道路構造物ジャーナルNET

大規模更新や大型伸縮装置、PC橋の支承交換などを進める

NEXCO中日本桑名 「とにかく補修しまくる」がコンセプト

中日本高速道路株式会社
名古屋支社
桑名保全・サービスセンター
所長

福島 邦夫

公開日:2022.04.22

ジョイント取替 21年度、22年度とも10基で対策進める
 塗替え 21年度は1橋9,000㎡、22年度は対策予定なし

 ――支承取替やジョイント交替およびノージョイント化について
 福島 ジョイントの取替は、伊勢湾岸道の大型伸縮装置を対象にしたもので、2021年度は、計10基を取替えました。22年度も10基の取替を予定しています。


ジョイントの取替状況

 工法は、既設のビーム型ジョイントを切断・撤去し、新たに設計・製作した疲労耐久性を有する鋼製フィンガージョイントを設置するものです。
 ――2021年度の鋼橋塗替え実績と22年度の塗替え予定は。また塗替えに際して新しい技術の活用などがあれば教えてください
 福島 21年度の塗替え実績は1橋約9,000㎡になります。22年度の塗替え予定はありません。但し弥富高架橋は床版取替後に全面塗替えします。剥離剤を用いた塗膜剥離方法以外では、循環式エコクリーンブラスト工法などを採用した実績が東名阪道朝明川橋塗装工事(2020年度)であります。


朝明川橋の塗装状況

土砂災害 名古屋支社管内の災害の半分が桑名に集中
 要となる四日市JCT~新四日市JCTを優先して対策を進める

 ――全国的に異常気象などによる土砂災害が相次いでいます。

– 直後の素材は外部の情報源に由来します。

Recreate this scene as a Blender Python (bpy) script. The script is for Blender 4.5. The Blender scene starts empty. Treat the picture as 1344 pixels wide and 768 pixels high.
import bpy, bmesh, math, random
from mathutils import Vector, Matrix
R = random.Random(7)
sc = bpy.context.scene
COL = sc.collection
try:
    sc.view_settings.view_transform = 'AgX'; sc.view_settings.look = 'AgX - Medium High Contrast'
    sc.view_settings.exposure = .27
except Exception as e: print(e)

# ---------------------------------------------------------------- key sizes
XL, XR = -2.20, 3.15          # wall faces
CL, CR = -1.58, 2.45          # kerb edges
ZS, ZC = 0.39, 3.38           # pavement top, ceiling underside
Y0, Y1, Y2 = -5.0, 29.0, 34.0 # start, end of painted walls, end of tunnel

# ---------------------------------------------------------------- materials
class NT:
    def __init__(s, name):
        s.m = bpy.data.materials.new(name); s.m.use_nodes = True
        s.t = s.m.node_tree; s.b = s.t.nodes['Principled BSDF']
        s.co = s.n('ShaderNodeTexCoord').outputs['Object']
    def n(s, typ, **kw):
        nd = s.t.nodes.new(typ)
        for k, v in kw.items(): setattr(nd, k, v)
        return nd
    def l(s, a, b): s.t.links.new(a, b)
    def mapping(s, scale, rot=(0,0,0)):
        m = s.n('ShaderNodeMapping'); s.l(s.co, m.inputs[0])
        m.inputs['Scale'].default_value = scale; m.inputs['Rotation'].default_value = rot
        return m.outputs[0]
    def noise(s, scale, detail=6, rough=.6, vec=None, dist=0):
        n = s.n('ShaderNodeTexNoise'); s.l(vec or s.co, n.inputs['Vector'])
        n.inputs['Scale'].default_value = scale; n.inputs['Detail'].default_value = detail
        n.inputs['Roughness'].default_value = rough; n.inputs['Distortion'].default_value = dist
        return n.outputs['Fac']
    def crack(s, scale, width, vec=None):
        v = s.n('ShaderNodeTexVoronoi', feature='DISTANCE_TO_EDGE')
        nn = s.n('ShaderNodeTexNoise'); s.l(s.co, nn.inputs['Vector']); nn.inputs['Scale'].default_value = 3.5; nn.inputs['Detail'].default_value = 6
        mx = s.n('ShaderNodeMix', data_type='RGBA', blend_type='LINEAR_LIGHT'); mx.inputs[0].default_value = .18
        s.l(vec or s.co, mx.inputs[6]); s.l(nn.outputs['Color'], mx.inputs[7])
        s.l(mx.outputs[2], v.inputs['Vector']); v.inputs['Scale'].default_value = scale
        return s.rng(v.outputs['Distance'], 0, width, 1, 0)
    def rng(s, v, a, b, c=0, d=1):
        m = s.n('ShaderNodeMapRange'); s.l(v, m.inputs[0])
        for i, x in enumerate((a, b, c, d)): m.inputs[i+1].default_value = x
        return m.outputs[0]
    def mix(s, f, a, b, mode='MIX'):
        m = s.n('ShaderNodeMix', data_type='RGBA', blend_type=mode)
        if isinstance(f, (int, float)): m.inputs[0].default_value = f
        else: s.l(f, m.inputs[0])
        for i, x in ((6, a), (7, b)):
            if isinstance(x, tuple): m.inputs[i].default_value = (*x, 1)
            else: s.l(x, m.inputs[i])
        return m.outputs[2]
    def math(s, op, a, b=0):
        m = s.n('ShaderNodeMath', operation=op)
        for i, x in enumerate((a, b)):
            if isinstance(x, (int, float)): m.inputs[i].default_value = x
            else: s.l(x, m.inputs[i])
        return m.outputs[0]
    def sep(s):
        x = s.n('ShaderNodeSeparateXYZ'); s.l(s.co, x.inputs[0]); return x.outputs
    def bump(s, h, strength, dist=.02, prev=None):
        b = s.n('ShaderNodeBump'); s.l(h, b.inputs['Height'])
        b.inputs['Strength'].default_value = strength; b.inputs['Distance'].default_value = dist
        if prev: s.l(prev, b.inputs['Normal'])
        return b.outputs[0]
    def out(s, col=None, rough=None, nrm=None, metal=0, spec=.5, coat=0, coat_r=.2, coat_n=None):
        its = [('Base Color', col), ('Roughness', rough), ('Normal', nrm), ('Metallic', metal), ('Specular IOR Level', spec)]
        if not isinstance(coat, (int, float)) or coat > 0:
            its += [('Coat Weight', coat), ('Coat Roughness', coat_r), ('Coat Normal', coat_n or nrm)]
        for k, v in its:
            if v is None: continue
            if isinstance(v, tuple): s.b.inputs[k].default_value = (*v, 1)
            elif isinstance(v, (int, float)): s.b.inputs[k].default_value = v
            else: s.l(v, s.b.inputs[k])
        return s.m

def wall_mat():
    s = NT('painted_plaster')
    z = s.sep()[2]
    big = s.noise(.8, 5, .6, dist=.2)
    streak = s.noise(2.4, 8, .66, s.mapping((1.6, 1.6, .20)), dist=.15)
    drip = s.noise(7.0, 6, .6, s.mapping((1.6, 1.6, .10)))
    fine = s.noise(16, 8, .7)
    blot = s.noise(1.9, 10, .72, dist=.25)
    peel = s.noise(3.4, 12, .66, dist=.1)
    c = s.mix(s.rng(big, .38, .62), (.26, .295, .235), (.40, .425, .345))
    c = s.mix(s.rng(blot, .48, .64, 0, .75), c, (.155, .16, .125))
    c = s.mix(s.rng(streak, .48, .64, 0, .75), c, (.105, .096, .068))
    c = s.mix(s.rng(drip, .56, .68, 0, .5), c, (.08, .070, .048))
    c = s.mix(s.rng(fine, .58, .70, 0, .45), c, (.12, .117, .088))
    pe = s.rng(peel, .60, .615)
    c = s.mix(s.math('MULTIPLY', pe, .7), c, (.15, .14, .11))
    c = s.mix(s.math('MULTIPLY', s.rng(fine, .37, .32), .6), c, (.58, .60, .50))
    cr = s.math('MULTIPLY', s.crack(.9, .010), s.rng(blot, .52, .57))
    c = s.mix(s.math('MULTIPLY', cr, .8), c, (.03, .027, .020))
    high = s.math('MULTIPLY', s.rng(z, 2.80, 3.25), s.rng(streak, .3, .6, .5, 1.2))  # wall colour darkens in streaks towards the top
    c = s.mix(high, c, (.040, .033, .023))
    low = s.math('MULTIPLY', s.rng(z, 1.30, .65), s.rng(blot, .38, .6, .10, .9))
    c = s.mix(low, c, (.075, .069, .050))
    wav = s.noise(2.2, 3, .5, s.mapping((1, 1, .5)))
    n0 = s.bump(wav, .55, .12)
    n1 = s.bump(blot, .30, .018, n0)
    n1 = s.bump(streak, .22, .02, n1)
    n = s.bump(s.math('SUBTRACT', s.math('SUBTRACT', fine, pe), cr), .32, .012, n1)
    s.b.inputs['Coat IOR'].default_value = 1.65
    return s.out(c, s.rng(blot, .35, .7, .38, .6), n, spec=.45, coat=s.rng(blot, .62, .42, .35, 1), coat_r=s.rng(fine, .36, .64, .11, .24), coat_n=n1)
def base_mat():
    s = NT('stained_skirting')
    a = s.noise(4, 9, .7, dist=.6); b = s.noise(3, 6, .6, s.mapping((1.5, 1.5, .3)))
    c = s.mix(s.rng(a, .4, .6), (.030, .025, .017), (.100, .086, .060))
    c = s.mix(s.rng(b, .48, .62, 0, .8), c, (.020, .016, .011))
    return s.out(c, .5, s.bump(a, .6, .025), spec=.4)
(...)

NEXCO中日本でも道路に面する斜面や古い法面、盛り土構造などをどのように補強・補修して道路を守っていくのか具体的な事例や計画などがありましたら教えてください
 福島 過去の統計を見ると名古屋支社管内で発生している土砂災害の半分は桑名管内で発生しています。
 当管内の多くは、奄芸層群に分類される非常に脆弱な、サラサラな砂の様な地質にあるため、ゲリラ豪雨や長雨により地山が膨張して生じる法面災害が発生しています。奄芸層群は東名阪道や新名神にかなり広く分布しています。
 2019年9月には新名神四日市JCT~新四日市JCT間において法面崩落や変状が7か所同時に発生するというこれまでに類を見ない災害を経験しました。線状降水帯のような雨雲がいなべ市から四日市市のあたりに累計400mmの雨が集中しました。これが大被害を引き起こしました。
 この復旧のため、外部有識者を構成員に加えた法面検討委員会にて、発生メカニズムや対策工法を検討し、21年7月に復旧を完了しています。


被災した法面の状況

 ――どのような復旧工事を行ったのですか
 福島 吹付け法枠工や切土補強土工、グラウンドアンカー工、水抜きボーリング工などを行い、法面の補強を実施しました。また降雨などの水の供給による新たな崩落の影響を考慮し、水が入らないような施工を実施しました。これにより、長期耐久性を確保し、より安心して通行いただける構造としました。



法面対策状況

 ――今後は
 福島 より災害に強い高速ネットワークにすべく、要となる四日市JCT~新四日市JCTを優先に、今回崩落した現場に類似している切土法面の補強工や水抜きボーリング工を実施していく予定です。現在同区間では湧水が見られる法面の長期安定を確保するため、対策工事の発注に向けた準備を進めているところです。主な工法は、吹付法枠工、水抜きボーリング工を予定しています。
 盛土法面においても、過去に災害履歴のある法面において調査を進めており、22年度いっぱいで調査・設計を終え、順次工事を発注する予定です。工法は調査結果を踏まえて決定していきますが、水抜きボーリング工やふとん籠工を施工する予定です。
 合わせて、法面排水施設についても排水能力の低い排水溝については拡張することで排水能力の向上を行い、法面の強化を行う予定です。

新技術 金属パテで保護シートを活用した鋼橋補修
 プレキャスト床版とジョイントを一体化しての架設も

 ――コスト縮減策または独自の新技術・新材料などの活用について
 福島 東名阪道のリニューアル工事において、①プレキャスト床版とジョイントを一体化しての架設、壁高欄のプレキャスト化、金属パテで保護シートを活用した鋼橋補修などを実施しています。また、急速施工の実現はコスト縮減策に大きく貢献するものであると考えています。

 ――最後に付言して
 福島 「とにかく補修しまくる」の成果も出てきましたが、第一は路面の安全確保を最優先として、その他の補修数削減を行っていきます。休憩施設の拡張に当たっては、今年度一部を完成させますし、引き続き来年度も休憩施設がなくて走り続けるドライバーをなくすために駐車マスを拡幅し続けていきたいと考えています。リニューアルに関しては、1月11日から始めて、至って順調に推移しており、更なる急速施工も検討していますので、それを確認した上で次なるリニューアルに向けて邁進していきます。